## EXERCISE OBJECTIVE
Omit every image, and transcribe the remaining entries exactly as given.

##########

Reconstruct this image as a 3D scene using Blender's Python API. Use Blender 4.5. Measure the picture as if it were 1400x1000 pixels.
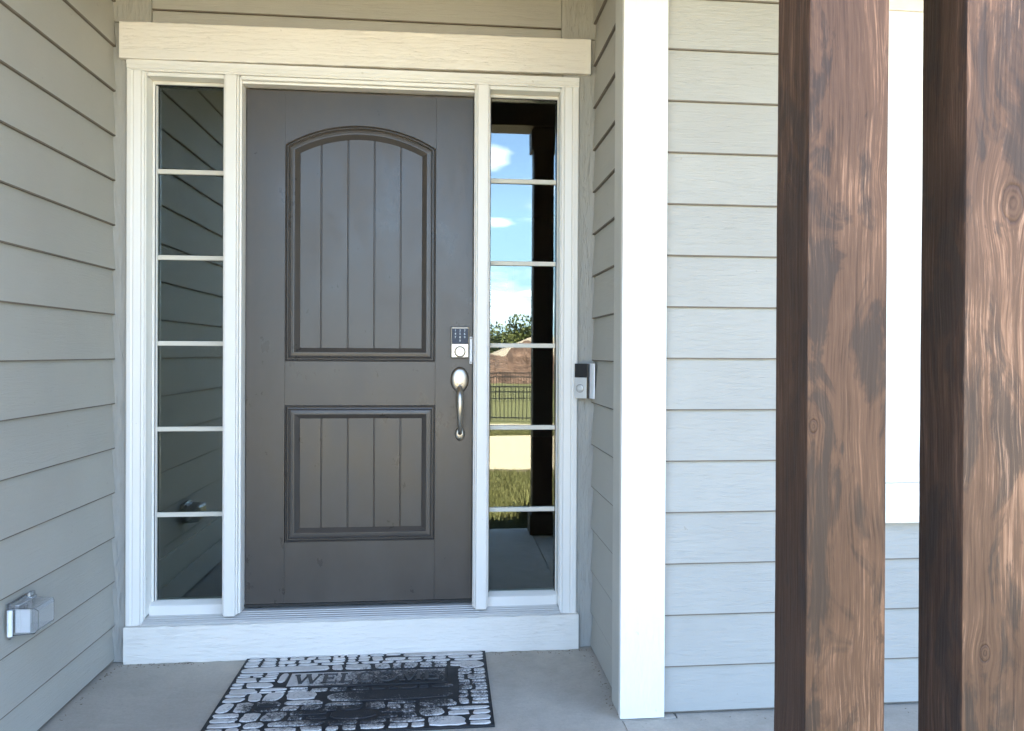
import bpy, bmesh, math, random
import numpy as np
from mathutils import Vector, Matrix
random.seed(7); RNG = np.random.default_rng(7)
for o in list(bpy.data.objects): bpy.data.objects.remove(o)
S = bpy.context.scene; C = S.collection

# ------------------------------------------------------------------ camera
CAM = Vector((0.826, -3.6273, 1.2474)); YAW, PITCH, ROLL, FPX = 0.1128, -0.0054, 0.0052, 1176.2
fwd = Vector((math.sin(YAW)*math.cos(PITCH), math.cos(YAW)*math.cos(PITCH), math.sin(PITCH)))
rt = Vector((math.cos(YAW), -math.sin(YAW), 0)); up = rt.cross(fwd)
r2 = rt*math.cos(ROLL)+up*math.sin(ROLL); u2 = -rt*math.sin(ROLL)+up*math.cos(ROLL)
cd = bpy.data.cameras.new('camera'); cam = bpy.data.objects.new('camera', cd); C.objects.link(cam)
M = Matrix.Identity(4)
for i in range(3): M[i][0], M[i][1], M[i][2], M[i][3] = r2[i], u2[i], -fwd[i], CAM[i]
cam.matrix_world = M
cd.sensor_width = 36; cd.lens = FPX/1400*36; cd.shift_x = -42.4/1400; cd.shift_y = -10.4/1400
cd.clip_start = .05; cd.clip_end = 2000
S.camera = cam

# ------------------------------------------------------------------ sky, sun, exposure
SUN_EL, SUN_AZ = math.radians(74), math.radians(8)      # sun high behind the house
w = bpy.data.worlds.new('World'); S.world = w; w.use_nodes = True
nt = w.node_tree; nt.nodes.clear(); N = nt.nodes.new; L = nt.links.new
wo = N('ShaderNodeOutputWorld'); bg = N('ShaderNodeBackground'); bg.inputs[1].default_value = .085
sky = N('ShaderNodeTexSky'); sky.sky_type = 'NISHITA'; sky.sun_disc = False
sky.sun_elevation = SUN_EL; sky.sun_rotation = SUN_AZ; sky.air_density = 1.0; sky.dust_density = .05; sky.altitude = 1800; sky.ozone_density = 1.0
tc = N('ShaderNodeTexCoord')
def mth(op, a, b=None, clamp=False):
    n = N('ShaderNodeMath'); n.operation = op; n.use_clamp = clamp
    for i, v in enumerate((a, b)):
        if v is None: continue
        if isinstance(v, (int, float)): n.inputs[i].default_value = v
        else: L(v, n.inputs[i])
    return n.outputs[0]
nz = N('ShaderNodeTexNoise'); nz.inputs['Scale'].default_value = 3.2; nz.inputs['Detail'].default_value = 8; nz.inputs['Roughness'].default_value = .6
mp = N('ShaderNodeMapping'); mp.inputs['Scale'].default_value = (1, 1, 3.0); L(tc.outputs['Generated'], mp.inputs[0]); L(mp.outputs[0], nz.inputs['Vector'])
nz2 = N('ShaderNodeTexNoise'); nz2.inputs['Scale'].default_value = 26; nz2.inputs['Detail'].default_value = 6; L(mp.outputs[0], nz2.inputs['Vector'])
mr = N('ShaderNodeMapRange'); mr.inputs[1].default_value = .58; mr.inputs[2].default_value = .80; L(nz.outputs[0], mr.inputs[0])
mask = mr.outputs[0]
for cx_, cy_, cz_, sx_, sz_ in ((.052, -.974, .222, .026, .016), (.058, -.987, .150, .018, .008), (.100, -.994, .070, .022, .006), (-.3, -.94, .16, .12, .03), (.35, -.92, .2, .13, .03)):
    sub = N('ShaderNodeVectorMath'); sub.operation = 'SUBTRACT'; L(tc.outputs['Generated'], sub.inputs[0]); sub.inputs[1].default_value = (cx_, cy_, cz_)
    dv = N('ShaderNodeVectorMath'); dv.operation = 'MULTIPLY'; L(sub.outputs[0], dv.inputs[0]); dv.inputs[1].default_value = (1/sx_, 1/.1, 1/sz_)
    ln = N('ShaderNodeVectorMath'); ln.operation = 'LENGTH'; L(dv.outputs[0], ln.inputs[0])
    m1 = mth('SUBTRACT', 1.0, ln.outputs['Value']); m1 = mth('ADD', m1, mth('MULTIPLY', mth('SUBTRACT', nz2.outputs[0], .5), 1.9), False)
    m1 = mth('MULTIPLY', m1, .9, True)
    mask = mth('MAXIMUM', mask, m1)
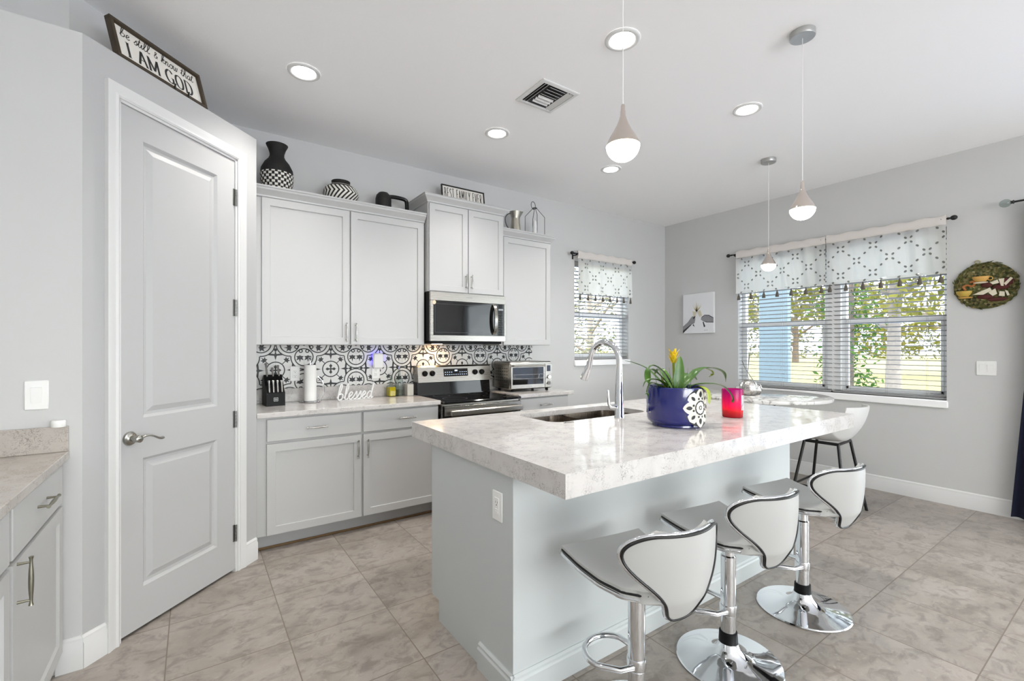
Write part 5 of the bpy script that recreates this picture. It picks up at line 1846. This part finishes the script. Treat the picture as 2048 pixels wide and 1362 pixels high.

##########

## RESPONSE
Reconstruct this image as a 3D scene using Blender's Python API. Use Blender 4.5. Measure the picture as if it were 1400x1000 pixels.
import bpy, bmesh, math, random
import numpy as np
from mathutils import Vector, Matrix
random.seed(7); RNG = np.random.default_rng(7)
for o in list(bpy.data.objects): bpy.data.objects.remove(o)
S = bpy.context.scene; C = S.collection

# ------------------------------------------------------------------ camera
CAM = Vector((0.826, -3.6273, 1.2474)); YAW, PITCH, ROLL, FPX = 0.1128, -0.0054, 0.0052, 1176.2
fwd = Vector((math.sin(YAW)*math.cos(PITCH), math.cos(YAW)*math.cos(PITCH), math.sin(PITCH)))
rt = Vector((math.cos(YAW), -math.sin(YAW), 0)); up = rt.cross(fwd)
r2 = rt*math.cos(ROLL)+up*math.sin(ROLL); u2 = -rt*math.sin(ROLL)+up*math.cos(ROLL)
cd = bpy.data.cameras.new('camera'); cam = bpy.data.objects.new('camera', cd); C.objects.link(cam)
M = Matrix.Identity(4)
for i in range(3): M[i][0], M[i][1], M[i][2], M[i][3] = r2[i], u2[i], -fwd[i], CAM[i]
cam.matrix_world = M
cd.sensor_width = 36; cd.lens = FPX/1400*36; cd.shift_x = -42.4/1400; cd.shift_y = -10.4/1400
cd.clip_start = .05; cd.clip_end = 2000
S.camera = cam

# ------------------------------------------------------------------ sky, sun, exposure
SUN_EL, SUN_AZ = math.radians(74), math.radians(8)      # sun high behind the house
w = bpy.data.worlds.new('World'); S.world = w; w.use_nodes = True
nt = w.node_tree; nt.nodes.clear(); N = nt.nodes.new; L = nt.links.new
wo = N('ShaderNodeOutputWorld'); bg = N('ShaderNodeBackground'); bg.inputs[1].default_value = .085
sky = N('ShaderNodeTexSky'); sky.sky_type = 'NISHITA'; sky.sun_disc = False
sky.sun_elevation = SUN_EL; sky.sun_rotation = SUN_AZ; sky.air_density = 1.0; sky.dust_density = .05; sky.altitude = 1800; sky.ozone_density = 1.0
tc = N('ShaderNodeTexCoord')
def mth(op, a, b=None, clamp=False):
    n = N('ShaderNodeMath'); n.operation = op; n.use_clamp = clamp
    for i, v in enumerate((a, b)):
        if v is None: continue
        if isinstance(v, (int, float)): n.inputs[i].default_value = v
        else: L(v, n.inputs[i])
    return n.outputs[0]
nz = N('ShaderNodeTexNoise'); nz.inputs['Scale'].default_value = 3.2; nz.inputs['Detail'].default_value = 8; nz.inputs['Roughness'].default_value = .6
mp = N('ShaderNodeMapping'); mp.inputs['Scale'].default_value = (1, 1, 3.0); L(tc.outputs['Generated'], mp.inputs[0]); L(mp.outputs[0], nz.inputs['Vector'])
nz2 = N('ShaderNodeTexNoise'); nz2.inputs['Scale'].default_value = 26; nz2.inputs['Detail'].default_value = 6; L(mp.outputs[0], nz2.inputs['Vector'])
mr = N('ShaderNodeMapRange'); mr.inputs[1].default_value = .58; mr.inputs[2].default_value = .80; L(nz.outputs[0], mr.inputs[0])
mask = mr.outputs[0]
for cx_, cy_, cz_, sx_, sz_ in ((.052, -.974, .222, .026, .016), (.058, -.987, .150, .018, .008), (.100, -.994, .070, .022, .006), (-.3, -.94, .16, .12, .03), (.35, -.92, .2, .13, .03)):
    sub = N('ShaderNodeVectorMath'); sub.operation = 'SUBTRACT'; L(tc.outputs['Generated'], sub.inputs[0]); sub.inputs[1].default_value = (cx_, cy_, cz_)
    dv = N('ShaderNodeVectorMath'); dv.operation = 'MULTIPLY'; L(sub.outputs[0], dv.inputs[0]); dv.inputs[1].default_value = (1/sx_, 1/.1, 1/sz_)
    ln = N('ShaderNodeVectorMath'); ln.operation = 'LENGTH'; L(dv.outputs[0], ln.inputs[0])
    m1 = mth('SUBTRACT', 1.0, ln.outputs['Value']); m1 = mth('ADD', m1, mth('MULTIPLY', mth('SUBTRACT', nz2.outputs[0], .5), 1.9), False)
    m1 = mth('MULTIPLY', m1, .9, True)
    mask = mth('MAXIMUM', mask, m1)
Write part 5 of the bpy script that recreates this picture. It picks up at line 1846. This part finishes the script. Treat the picture as 2048 pixels wide and 1362 pixels high.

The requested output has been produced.